Joseph Lawler shares with Washington Examiner readers the interesting observation that almost all of the political battle surrounding the appointment of the next Federal Reserve chairman has been taking place among Democrats.
Other than an August outburst from Sen. Pat Roberts of Kansas, who said, “I wouldn’t want Larry Summers to mow my yard,” Republicans have mostly refrained from commenting on the months-long, high-profile contest between Summers and current Fed Vice Chairwoman Janet Yellen.
Yet the GOP’s relative silence on the nomination process, which has been put on hold while the administration focuses on the civil war in Syria, does not indicate that Republicans are any more comfortable with Summers than they would be with Yellen.
Many Democrats and liberal groups are speaking out in an effort to stop Summers’s nomination before it gets started. Republicans, for now, are happy to watch as Obama spends political capital on a process that is usually routine. If and when Summers gets the official nomination, expect the Republican opposition to become just as fierce and vocal, and perhaps even more so, than the Democratic insurrection has been so far.
And Summers’ candidacy will likely require Republican aid. Three prominent liberal Democrats on the Senate Banking Committee — Jeff Merkley of Oregon, Sherrod Brown of Ohio, and Elizabeth Warren of Massachusetts — have suggested they would vote against Summers, the Wall Street Journal reported last week. With the panel divided 12-10 between Democrats and Republicans, the Democrats’ refusal to go along could mean that Summers’ nomination could be in the hands of committee Republicans. Without support from at least three Republicans, Summers could fail to advance to a confirmation vote in the full Senate.

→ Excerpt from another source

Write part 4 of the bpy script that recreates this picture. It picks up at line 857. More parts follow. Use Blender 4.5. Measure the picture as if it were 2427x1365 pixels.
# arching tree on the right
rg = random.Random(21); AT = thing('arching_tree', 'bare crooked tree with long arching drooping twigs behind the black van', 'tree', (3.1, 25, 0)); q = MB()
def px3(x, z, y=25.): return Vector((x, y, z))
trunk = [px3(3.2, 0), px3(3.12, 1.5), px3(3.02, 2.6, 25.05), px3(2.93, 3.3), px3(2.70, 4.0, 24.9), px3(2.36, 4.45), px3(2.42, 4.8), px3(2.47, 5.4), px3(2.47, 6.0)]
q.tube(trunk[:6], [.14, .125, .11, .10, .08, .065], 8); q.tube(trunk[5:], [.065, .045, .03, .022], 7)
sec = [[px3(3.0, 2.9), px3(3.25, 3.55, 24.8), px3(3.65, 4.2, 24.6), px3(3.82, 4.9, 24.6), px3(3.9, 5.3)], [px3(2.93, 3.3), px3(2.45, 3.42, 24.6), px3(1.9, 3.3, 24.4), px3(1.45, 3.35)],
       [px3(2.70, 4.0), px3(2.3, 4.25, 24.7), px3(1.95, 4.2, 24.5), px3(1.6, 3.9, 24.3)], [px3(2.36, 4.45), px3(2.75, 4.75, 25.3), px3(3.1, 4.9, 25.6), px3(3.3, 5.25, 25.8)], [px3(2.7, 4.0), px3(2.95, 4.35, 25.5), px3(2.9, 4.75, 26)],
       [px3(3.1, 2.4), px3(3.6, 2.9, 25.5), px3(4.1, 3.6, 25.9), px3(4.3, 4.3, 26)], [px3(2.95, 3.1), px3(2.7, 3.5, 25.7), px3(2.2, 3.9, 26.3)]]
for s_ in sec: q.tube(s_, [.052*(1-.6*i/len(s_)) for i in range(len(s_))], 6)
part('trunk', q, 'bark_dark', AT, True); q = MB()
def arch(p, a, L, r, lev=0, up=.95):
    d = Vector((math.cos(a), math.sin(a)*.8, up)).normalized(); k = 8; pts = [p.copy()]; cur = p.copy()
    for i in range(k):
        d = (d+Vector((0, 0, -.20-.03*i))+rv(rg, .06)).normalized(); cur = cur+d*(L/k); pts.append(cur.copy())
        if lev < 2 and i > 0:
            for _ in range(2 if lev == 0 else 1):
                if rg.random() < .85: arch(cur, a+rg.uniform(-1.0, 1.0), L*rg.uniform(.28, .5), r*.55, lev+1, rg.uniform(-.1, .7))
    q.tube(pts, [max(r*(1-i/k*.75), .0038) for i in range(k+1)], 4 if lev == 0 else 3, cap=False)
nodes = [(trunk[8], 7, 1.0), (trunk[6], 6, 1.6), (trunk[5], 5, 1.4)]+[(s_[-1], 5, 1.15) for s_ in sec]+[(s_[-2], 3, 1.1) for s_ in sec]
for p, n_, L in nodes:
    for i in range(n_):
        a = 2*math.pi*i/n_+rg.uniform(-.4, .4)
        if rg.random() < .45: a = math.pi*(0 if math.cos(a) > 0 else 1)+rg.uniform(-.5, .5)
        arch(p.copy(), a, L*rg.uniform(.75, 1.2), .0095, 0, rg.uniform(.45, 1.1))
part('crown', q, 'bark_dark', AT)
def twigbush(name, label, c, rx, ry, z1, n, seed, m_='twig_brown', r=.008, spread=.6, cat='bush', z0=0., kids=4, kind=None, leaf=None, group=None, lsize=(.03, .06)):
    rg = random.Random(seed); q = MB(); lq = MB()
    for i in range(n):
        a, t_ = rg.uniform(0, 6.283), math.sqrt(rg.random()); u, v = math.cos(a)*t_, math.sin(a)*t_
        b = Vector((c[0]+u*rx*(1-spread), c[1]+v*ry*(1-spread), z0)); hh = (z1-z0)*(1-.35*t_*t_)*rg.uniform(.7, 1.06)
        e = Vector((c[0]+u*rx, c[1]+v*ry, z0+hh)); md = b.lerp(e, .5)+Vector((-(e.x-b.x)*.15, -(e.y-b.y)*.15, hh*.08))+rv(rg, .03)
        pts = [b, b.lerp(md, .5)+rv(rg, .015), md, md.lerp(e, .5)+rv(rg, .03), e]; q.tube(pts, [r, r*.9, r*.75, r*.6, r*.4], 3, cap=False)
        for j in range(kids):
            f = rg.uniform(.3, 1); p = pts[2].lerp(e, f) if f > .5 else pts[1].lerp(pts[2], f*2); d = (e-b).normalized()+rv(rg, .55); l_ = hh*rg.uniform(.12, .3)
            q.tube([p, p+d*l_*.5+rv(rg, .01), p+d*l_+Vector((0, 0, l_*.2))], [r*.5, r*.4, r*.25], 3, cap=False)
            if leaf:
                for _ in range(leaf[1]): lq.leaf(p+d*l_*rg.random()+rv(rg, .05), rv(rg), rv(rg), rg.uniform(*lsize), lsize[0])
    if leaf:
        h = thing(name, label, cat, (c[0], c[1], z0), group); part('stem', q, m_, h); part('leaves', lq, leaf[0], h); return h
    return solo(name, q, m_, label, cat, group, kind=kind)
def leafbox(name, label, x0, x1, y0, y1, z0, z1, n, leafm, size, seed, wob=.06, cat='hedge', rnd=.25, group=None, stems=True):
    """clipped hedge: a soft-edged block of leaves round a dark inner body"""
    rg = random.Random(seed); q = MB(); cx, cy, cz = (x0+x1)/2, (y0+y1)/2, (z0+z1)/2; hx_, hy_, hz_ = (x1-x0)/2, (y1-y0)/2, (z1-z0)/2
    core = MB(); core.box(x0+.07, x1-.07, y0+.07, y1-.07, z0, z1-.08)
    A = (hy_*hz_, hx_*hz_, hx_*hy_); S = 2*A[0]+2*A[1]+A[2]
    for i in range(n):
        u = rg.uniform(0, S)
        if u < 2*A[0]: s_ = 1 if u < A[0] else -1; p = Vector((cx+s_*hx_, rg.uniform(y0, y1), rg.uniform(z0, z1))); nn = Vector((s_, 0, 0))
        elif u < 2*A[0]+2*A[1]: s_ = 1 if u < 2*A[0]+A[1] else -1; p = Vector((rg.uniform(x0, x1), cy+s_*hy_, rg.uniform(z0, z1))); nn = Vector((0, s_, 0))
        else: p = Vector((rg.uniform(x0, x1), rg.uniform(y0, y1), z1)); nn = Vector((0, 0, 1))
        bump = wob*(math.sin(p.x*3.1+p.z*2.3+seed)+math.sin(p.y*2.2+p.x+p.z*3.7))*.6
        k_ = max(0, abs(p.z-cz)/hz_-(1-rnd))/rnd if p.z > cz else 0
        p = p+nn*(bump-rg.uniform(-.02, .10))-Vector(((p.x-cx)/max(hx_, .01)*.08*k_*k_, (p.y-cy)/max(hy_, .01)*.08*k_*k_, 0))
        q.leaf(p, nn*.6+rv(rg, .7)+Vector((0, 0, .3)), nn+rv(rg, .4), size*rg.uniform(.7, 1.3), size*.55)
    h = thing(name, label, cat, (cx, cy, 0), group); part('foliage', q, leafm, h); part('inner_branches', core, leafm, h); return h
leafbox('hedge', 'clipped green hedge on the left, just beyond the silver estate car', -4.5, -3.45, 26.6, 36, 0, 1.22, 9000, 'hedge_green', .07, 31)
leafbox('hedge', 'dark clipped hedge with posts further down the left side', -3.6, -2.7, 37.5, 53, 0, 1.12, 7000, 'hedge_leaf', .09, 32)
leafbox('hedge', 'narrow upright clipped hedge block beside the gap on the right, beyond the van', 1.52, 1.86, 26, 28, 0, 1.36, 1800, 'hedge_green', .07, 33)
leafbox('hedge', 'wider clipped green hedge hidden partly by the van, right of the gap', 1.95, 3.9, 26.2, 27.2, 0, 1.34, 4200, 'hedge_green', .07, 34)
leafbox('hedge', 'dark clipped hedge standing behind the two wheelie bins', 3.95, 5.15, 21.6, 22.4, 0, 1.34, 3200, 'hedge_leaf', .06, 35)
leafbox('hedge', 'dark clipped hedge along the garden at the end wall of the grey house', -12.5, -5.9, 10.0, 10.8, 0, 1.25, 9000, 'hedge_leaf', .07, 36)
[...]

Many Democrats perceive Summers as too close to Wall Street and do not trust him on matters of financial regulation. Twenty of the upper chamber’s Democrats, in response to rumors in July that Summers would be the pick, signed a letter circulated by Brown that pointedly recommended Yellen for her pro-regulation views. Merkley and Warren also signed the letter.
But Republicans, who in general view current monetary policy as recklessly loose, are less likely to see such a distinction between the two candidates.
“I assume a lot of Republicans will be opposed to both,” an aide to Republican Sen. David Vitter of Louisiana told the Washington Examiner. Vitter is a member of the Banking Committee.
None of the Republicans on the panel were willing to comment on Summers. But many of them in the past have opposed nominations of Fed officials less activist and less partisan than Summers, who has been one of the top architects of Democratic economic policy over the past two decades as an adviser to Obama and Treasury Secretary under Bill Clinton.